Une pédagogie holistique prend en compte l’ensemble des dimensions de la cognition étendue, reliant le corps et le cerveau. Elle implique les émotions et les sens tout en donnant du sens. Elle permet ainsi de susciter une motivation intrinsèque, et de développer un rapport subjectif à l’apprentissage qui participe à sa construction identitaire.

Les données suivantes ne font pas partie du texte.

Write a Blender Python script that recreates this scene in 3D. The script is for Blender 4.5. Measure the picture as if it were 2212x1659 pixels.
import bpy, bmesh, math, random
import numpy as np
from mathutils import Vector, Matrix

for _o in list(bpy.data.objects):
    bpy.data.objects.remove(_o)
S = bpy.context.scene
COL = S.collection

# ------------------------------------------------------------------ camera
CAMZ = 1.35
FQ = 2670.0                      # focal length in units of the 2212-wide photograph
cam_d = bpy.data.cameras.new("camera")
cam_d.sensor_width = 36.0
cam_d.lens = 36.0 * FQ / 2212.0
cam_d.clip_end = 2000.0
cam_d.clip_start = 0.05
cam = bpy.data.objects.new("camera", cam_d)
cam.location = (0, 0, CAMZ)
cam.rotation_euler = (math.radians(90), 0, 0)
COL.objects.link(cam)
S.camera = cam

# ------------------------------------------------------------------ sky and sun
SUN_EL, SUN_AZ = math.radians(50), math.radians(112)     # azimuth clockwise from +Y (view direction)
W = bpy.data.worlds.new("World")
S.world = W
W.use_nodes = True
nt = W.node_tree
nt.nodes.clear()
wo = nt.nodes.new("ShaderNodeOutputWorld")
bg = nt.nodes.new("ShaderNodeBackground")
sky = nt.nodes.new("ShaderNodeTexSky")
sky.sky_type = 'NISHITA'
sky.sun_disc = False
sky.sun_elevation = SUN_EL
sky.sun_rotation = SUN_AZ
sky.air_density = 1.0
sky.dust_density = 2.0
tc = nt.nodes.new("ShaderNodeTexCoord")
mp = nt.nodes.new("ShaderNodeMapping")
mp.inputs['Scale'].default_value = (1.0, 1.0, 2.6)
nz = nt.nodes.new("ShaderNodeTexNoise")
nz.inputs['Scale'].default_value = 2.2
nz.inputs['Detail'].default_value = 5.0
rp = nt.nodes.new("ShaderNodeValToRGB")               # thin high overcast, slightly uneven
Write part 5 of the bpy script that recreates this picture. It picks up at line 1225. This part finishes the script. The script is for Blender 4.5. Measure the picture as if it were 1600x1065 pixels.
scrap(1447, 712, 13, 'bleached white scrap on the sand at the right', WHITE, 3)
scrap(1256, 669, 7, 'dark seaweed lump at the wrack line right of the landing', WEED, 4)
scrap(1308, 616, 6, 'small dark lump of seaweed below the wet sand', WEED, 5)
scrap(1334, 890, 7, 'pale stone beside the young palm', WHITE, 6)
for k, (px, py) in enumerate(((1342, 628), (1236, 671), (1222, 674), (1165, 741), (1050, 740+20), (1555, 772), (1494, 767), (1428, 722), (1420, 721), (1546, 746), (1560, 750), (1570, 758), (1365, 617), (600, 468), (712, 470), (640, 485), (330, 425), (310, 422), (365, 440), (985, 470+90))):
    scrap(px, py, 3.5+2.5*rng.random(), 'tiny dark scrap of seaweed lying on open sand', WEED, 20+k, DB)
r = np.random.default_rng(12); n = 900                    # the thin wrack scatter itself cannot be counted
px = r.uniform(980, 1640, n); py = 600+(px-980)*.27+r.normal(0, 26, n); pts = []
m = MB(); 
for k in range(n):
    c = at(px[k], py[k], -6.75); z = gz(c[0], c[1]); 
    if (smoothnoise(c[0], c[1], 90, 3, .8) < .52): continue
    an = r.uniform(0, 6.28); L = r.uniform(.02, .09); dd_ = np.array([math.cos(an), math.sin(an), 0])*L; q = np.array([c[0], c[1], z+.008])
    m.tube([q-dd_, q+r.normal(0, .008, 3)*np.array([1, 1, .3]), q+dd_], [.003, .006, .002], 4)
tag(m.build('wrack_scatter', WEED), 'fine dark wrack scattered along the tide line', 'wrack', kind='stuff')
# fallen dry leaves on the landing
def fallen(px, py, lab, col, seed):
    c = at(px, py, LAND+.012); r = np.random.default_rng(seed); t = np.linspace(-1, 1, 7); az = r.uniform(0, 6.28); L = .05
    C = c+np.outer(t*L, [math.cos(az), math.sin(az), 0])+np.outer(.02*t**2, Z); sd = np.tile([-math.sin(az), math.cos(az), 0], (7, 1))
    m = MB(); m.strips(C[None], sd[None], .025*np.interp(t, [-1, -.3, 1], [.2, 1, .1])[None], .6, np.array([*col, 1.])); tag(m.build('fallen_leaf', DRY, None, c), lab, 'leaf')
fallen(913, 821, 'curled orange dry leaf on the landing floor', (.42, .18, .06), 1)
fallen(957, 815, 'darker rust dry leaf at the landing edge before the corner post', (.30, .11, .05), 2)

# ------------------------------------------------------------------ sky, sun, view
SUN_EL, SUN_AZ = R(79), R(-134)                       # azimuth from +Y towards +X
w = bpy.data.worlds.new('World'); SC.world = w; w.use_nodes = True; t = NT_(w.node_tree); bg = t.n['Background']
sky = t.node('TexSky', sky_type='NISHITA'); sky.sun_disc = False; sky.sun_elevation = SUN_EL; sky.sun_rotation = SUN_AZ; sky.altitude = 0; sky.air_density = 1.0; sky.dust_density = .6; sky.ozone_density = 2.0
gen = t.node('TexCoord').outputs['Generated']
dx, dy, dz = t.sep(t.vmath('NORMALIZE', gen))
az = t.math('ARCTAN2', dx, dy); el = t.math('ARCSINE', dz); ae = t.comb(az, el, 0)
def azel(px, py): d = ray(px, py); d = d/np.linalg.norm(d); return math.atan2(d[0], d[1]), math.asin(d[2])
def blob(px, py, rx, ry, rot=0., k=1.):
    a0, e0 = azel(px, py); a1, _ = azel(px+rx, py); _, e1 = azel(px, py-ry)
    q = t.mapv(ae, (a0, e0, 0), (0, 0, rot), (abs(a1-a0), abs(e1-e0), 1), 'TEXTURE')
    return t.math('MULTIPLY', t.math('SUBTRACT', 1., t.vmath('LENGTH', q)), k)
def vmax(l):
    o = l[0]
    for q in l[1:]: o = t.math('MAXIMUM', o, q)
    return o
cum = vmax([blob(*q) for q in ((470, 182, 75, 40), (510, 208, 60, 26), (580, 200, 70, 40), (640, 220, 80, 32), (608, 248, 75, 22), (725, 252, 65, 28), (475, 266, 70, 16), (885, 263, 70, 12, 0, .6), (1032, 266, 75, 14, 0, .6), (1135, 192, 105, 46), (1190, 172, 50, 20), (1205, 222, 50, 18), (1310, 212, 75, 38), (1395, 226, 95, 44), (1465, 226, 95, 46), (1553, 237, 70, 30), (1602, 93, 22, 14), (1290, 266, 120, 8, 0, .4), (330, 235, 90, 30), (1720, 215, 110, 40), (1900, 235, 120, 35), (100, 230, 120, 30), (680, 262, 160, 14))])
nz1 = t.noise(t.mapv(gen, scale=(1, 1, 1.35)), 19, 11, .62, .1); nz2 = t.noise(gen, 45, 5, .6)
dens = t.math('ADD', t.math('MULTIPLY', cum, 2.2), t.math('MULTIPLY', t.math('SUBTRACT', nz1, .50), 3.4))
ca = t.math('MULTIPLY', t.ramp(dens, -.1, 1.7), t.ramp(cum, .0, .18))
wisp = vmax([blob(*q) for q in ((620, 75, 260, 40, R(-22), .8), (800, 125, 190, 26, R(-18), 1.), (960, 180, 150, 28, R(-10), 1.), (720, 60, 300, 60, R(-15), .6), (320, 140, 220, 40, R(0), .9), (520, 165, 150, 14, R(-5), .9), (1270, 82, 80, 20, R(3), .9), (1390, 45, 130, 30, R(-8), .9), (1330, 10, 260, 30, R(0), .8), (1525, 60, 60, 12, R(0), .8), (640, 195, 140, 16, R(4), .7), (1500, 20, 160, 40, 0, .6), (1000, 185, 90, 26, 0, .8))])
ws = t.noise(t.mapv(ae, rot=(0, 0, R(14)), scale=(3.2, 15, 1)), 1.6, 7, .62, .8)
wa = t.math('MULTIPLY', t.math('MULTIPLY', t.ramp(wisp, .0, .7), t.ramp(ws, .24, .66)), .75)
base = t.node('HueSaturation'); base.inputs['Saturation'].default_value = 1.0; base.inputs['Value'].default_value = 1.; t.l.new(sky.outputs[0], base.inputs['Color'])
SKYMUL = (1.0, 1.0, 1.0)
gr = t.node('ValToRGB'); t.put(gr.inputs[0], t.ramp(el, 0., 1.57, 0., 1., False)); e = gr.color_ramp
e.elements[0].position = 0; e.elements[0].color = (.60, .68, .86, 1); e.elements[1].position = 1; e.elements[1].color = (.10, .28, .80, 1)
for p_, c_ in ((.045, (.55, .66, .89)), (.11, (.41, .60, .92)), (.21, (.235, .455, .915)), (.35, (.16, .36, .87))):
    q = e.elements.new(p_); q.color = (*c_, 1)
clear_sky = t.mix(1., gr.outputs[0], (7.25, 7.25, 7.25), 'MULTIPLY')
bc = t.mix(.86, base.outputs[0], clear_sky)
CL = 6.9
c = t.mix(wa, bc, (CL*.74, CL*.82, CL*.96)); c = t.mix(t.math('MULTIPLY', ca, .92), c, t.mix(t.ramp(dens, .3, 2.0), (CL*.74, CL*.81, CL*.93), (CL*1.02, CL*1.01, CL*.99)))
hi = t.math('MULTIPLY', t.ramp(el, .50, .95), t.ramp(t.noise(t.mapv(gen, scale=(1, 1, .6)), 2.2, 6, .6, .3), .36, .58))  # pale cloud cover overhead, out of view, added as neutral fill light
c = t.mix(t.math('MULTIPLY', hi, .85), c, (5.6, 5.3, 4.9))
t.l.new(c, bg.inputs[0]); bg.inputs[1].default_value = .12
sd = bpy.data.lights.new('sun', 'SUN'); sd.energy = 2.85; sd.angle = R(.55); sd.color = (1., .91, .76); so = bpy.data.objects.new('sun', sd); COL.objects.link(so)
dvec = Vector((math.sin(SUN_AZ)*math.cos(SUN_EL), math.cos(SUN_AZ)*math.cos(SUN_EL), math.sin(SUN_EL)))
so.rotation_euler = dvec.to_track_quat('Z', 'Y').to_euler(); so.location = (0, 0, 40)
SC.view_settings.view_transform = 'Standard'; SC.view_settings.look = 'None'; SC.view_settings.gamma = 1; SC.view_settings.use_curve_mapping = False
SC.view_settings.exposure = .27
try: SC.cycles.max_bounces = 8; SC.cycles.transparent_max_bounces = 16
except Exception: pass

À l’inverse, la pédagogie transmissive repose exclusivement sur la dimension réflexive, niant la dimension corporelle. Elle vise à l’acquisition de connaissances plutôt qu’à la construction d’un rapport au savoir qui fait sens pour soi. Elle repose donc exclusivement sur une motivation extrinsèque ( reconnaissance sociale via le système de notes et de diplômes). L’élève ne développe alors pas de rapport subjectif au savoir, et ne parvient donc pas à l’acquérir de manière solide, et encore moins à le remobiliser dans d’autres contextes.
De plus, le cloisonnement des disciplines, à l’inverse de la transdisciplinarité, ne favorise pas la décontextualisation du savoir. La spécialisation limite la mise en lien des différentes sciences.
Ainsi, la pédagogie transmissive de la forme scolaire repose sur une formalisation du savoir décontextualisée de l’expérience vécue, allant à l’inverse du fonctionnement neuro-cognitif. En ne prenant pas en compte la cognition étendue, elle réduit l’apprentissage à une acquisition superficielle et peu durable de connaissances, dénuée de sens.
D'après les études sur le fonctionnement du processus d’abstraction, il semblerait que la décontextualisation du savoir devrait passer non pas par la privation d’expérience vécue, mais plutôt par la diversification d’expériences vécues, et la mise en lien de ces dernières.